In my current training I do a variation on a Squat, Press and Deadlift on every training session. It's a program designed to get stronger in the powerlifting style lifts: Squat, Bench, and Deads. In this AM session you will do these lifts....or you could think of it as a Squat, Press, and Heavy Pull.

Only 1 of the lifts you do in the morning session will be a max effort, all out lift, pushing your R.P.E 9-10. The others will be working within that 65-75% and are designed to get in additional volume and technical practice and address the weak points in most lifts.
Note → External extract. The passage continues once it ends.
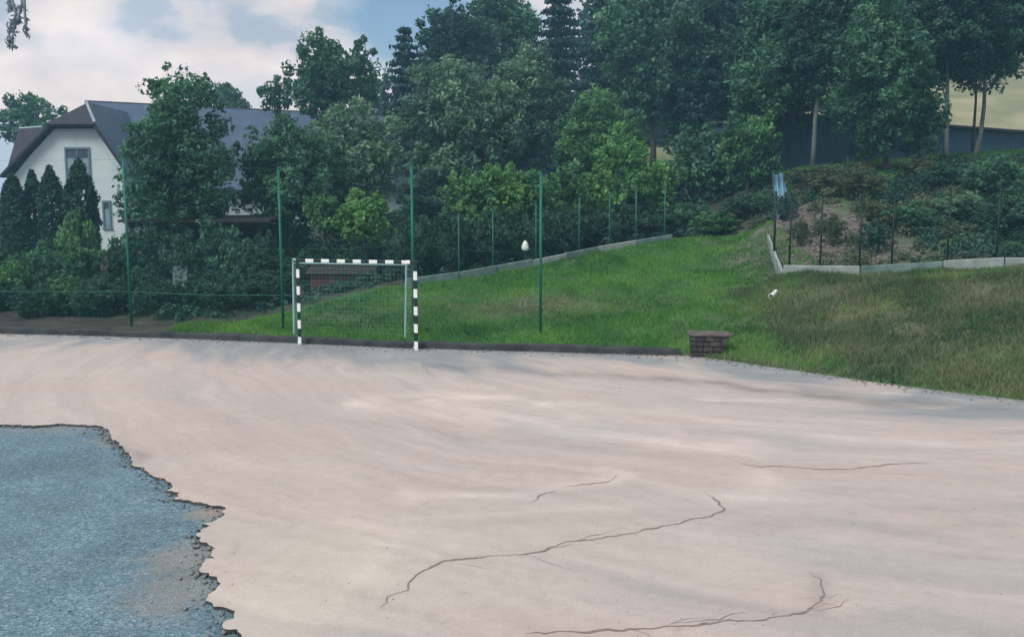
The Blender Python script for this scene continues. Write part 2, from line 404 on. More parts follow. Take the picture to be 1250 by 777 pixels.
for p in oa[:-3]: cd = np.minimum(cd, np.hypot(bp2[:, 0] - p[0], bp2[:, 1] - p[1]))
bp2 = bp2[cd > .02]
pts = [Vector(p) for p in oa] + [Vector(p) for p in bp2]
no = len(oa)
rv, re, rf, _, _, _ = delaunay_2d_cdt(pts, [(i, (i + 1) % no) for i in range(no)], [], 0, 0.0001)
rva = np.array([(v.x, v.y) for v in rv]); rfa = np.array([f for f in rf if len(f) == 3])
cen = rva[rfa].mean(1); rfa = rfa[~in_poly(cen[:, 0], cen[:, 1], oa)]

def poly_d(X, Y, pl):
    D = np.full(np.shape(X), 1e9)
    for (x0, y0), (x1, y1) in zip(pl[:-1], pl[1:]):
        dx, dy = x1 - x0, y1 - y0; tt = np.clip(((X - x0) * dx + (Y - y0) * dy) / (dx * dx + dy * dy + 1e-9), 0, 1)
        D = np.minimum(D, np.hypot(X - x0 - tt * dx, Y - y0 - tt * dy))
    return D
CR = [[(462, 742), (474, 728), (496, 719), (502, 708), (520, 696), (545, 686), (590, 679), (642, 676), (668, 669), (692, 661), (740, 655), (775, 648), (822, 638), (868, 631), (890, 622), (882, 613), (872, 607), (866, 600)],
      [(640, 774), (700, 772), (760, 768), (812, 765), (850, 760), (900, 757), (938, 752), (975, 747), (994, 735), (1004, 722), (1000, 708), (988, 703)],
      [(892, 562), (925, 569), (960, 569), (1000, 573), (1040, 572), (1070, 568), (1132, 565)],
      [(517, 445), (523, 455), (530, 459)], [(648, 612), (664, 601), (676, 598)], [(690, 593), (742, 588), (752, 580)], [(1225, 628), (1250, 634)]]
MARKS = [ # (polyline px, half width m, strength; > 0 lighter)
 ([(440, 492), (470, 482), (520, 480), (600, 484)], .28, .55), ([(440, 492), (470, 500), (560, 510), (700, 530), (900, 548)], .30, .5),
 ([(522, 492), (560, 484), (620, 486)], .25, .5), ([(522, 492), (600, 508), (760, 528), (950, 545)], .28, .45),
 ([(665, 494), (700, 490), (780, 500), (1000, 530), (1240, 550)], .25, .5), ([(665, 494), (690, 506), (820, 525)], .2, .4),
 ([(740, 572), (748, 580), (720, 590), (660, 596), (500, 605)], .13, .6), ([(915, 578), (940, 590), (950, 605), (900, 612)], .25, .5),
 ([(860, 488), (905, 490), (960, 492)], .12, .7), ([(1080, 478), (1170, 488)], .14, .9),
 ([(540, 447), (640, 455), (800, 462), (1000, 480), (1100, 494)], .35, -.7), ([(380, 424), (420, 428)], .3, -.6), ([(700, 452), (850, 466), (1050, 488), (1240, 500)], .25, -.5),
 ([(470, 515), (560, 530), (700, 548), (850, 556)], .25, -.35), ([(400, 560), (560, 590), (760, 600)], .2, -.2), ([(150, 546), (180, 556), (175, 562)], .1, -.8),
 ([(560, 640), (800, 625), (1240, 620)], .16, -.22), ([(900, 640), (1240, 650)], .14, -.3), ([(850, 655), (1240, 668)], .16, .25), ([(980, 595), (1240, 612)], .1, -.4),
 ([(420, 640), (560, 625), (760, 615)], .12, .3), ([(560, 660), (460, 655), (430, 700)], .2, .3), ([(990, 705), (1003, 720), (990, 738)], .07, -.6)]
def court_col(X, Y):
    r = np.hypot(X - 7, Y - 22); th = np.arctan2(Y - 22, X - 7)
    wr = r + (fbm(X * .35, Y * .35, 3, 2) - .5) * 1.6
    s1 = fbm(wr * 1.6, th * 3.0, 3, 4) - .5          # sweeping streaks
    s2 = fbm(wr * 5.5, th * 5.0, 3, 8) - .5
    l = fbm(X * .22, Y * .22, 3, 6) - .5
    ed = edge_d(X, Y)
    base = np.array([0.455, 0.416, 0.388])[None, :] * np.ones((len(X), 1))
    blue = np.array([0.232, 0.262, 0.280])[None, :]; cream = np.array([0.50, 0.465, 0.415])[None, :]; pink = np.array([0.475, 0.402, 0.368])[None, :]
    fb = np.clip(1.25 - ed / 2.4 + s1 * 2.4 + l * 1.0, 0, 1) * .95
    fb = np.maximum(fb, np.clip(s1 * 1.3 + l * 1.0 - .10, 0, .30))
    base = base * (1 - fb[:, None]) + blue * fb[:, None]
    pf = np.clip((fbm(X * .5, Y * .9, 3, 9) - .48) * 3, 0, .7) * (1 - fb)
    base = base * (1 - pf[:, None]) + pink * pf[:, None]
    cxp, cyp, _ = G(360, 700)
    cf = np.clip(np.exp(-(((X - cxp) / 1.0) ** 2 + ((Y - cyp) / 2.6) ** 2)) * 1.2 + (fbm(X * .6, Y * .6, 3, 12) - .55) * 1.6, 0, .9) * (1 - fb * .7)
    base = base * (1 - cf[:, None]) + cream * cf[:, None]
    v = 1 + s2 * .20 + s1 * .10
    for pl, hw, sgn in MARKS:
        w_ = [G(*q)[:2] for q in pl]
        d = poly_d(X + (fbm(X * 1.5, Y * 1.5, 2, 3) - .5) * .5, Y + (fbm(X * 1.5, Y * 1.5, 2, 7) - .5) * .5, w_)
        v = v + sgn * .26 * np.exp(-(d / hw) ** 2) * (.5 + fbm(X * 3, Y * 3, 2, 5))
    for pl in CR[:3]:
        d = poly_d(X, Y, [G(*q)[:2] for q in pl]); v = v - .03 * np.exp(-(d / .10) ** 2)
    sp_ = vn(X * 9, Y * 9, 21); v = v - np.clip(sp_ - .93, 0, 1) * 2.2
    return base * np.clip(v, .4, 1.5)[:, None]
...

PM: Hypertrophy, the pm pump sesh

This session is all about getting in volume, the kind of techniques employed in this session include but are not limited to: Drop Sets, Giant Sets, Pyramid Sets, Supersets, sets past failure. Slow eccentric work, tempo sets. Basically the body building book of techniques.

Curls for the girls.

Example 2-a-day Sessions:


Bench Press 75-90%
Pause Squat 65-75%
Deficit Deads 65-75%

Squat (Competition Style of choice) 75-90%
Incline Bench 65-75%
Pause Deads 65-75%

Deads 75-90%
Front Squat 65-75%
Weighted Dips 65-75%


Monday: Chest and Back
Chest Flys
Chins/pull ups
Push up complexes
Pull downs
Rows of all variety

Wednesday: Arms and Shoulders
Presses: Barbell and dumbbell
Shoulder flys and raises
Face pulls
Curls and extensions

Friday: Lower Body
Leg Press
Leg curls
Leg Extension
Goblet Squats
Calf Work
Single Leg Work

I strongly believe that if you're going to do two a day sessions that you don't stick them back to back unless you're a professional athlete and your job is to train. If you have two 2-a-day sessions back to back your strength training in the mornings will suffer, especially if you're giving that pump sesh the hell it deserves. Stick to an every other day training schedule, or put a PM session next to a rest day.

This is by no means a fully fledged out program. There's no inherent progress or periodization written into this, so it's something that could supplement a program that progresses one or all of the big three or a means to break up the assistance work. Do with it whatever you'd like, it is yours for the musing.

Until next time,

Lift Big, Sing Big, and Look Great Doing It.